2604.09177v1
The Cliff: A Metal-Poor Little Red Dot Hosting an Overmassive Black Hole at $z = 3.55$
First listed 2026-04-10 | Last updated 2026-04-10
Abstract
JWST has revealed a large population of massive black holes (BHs) in the early Universe with unusual properties which mark them as distinct from low-redshift active galactic nuclei. Such findings have prompted the development of new models of BH formation and growth, and of their co-evolution with host galaxies. Linking the gas-phase metallicity of BH environments to seed masses is key to understanding which evolutionary pathways could explain the population of JWST-discovered BHs. We present new high-resolution JWST NIRSpec/IFU observations covering the rest-frame optical emission lines of a Little Red Dot (LRD) at $z=3.55$, known as The Cliff, from the `Red Unknowns: Bright Infrared Extragalactic Survey' (RUBIES).
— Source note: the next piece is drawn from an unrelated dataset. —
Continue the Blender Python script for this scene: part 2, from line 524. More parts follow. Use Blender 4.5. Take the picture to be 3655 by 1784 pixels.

We find evidence for low metallicity ($Z=0.017\pm0.004 \ Z_\odot$) based on the low narrow-line [OIII]$\lambda5007$/H$β$ ratio, supported by the non-detection of low-ionisation emission lines such as [OII]$λ\lambda3727,3729$ and [NII]$λ\lambda6548,6583$. We find that the observed properties of The Cliff, including its overmassive BH, can be reproduced by some simulations of black hole growth and evolution down to $z\sim3.5$. However, these simulation runs require high seed masses ($10^4 - 10^5\ M_\odot$) and appear as rarely in the simulation volume as in the RUBIES survey volume over redshifts $3<z<4$, highlighting the unusual nature of The Cliff. Future simulations and numerical models will help to uncover how such a metal poor system managed to develop a massive black hole and persist to such low redshift.
Short digest
This paper studies a metal-poor little red dot at z = 3.55 that appears to host an overmassive black hole. The main result is that the system combines low metallicity with black-hole-to-host properties that are hard to reconcile with simple local scaling expectations. The paper matters because it sharpens the argument that at least some LRD-like sources may trace unusually rapid or early black-hole growth.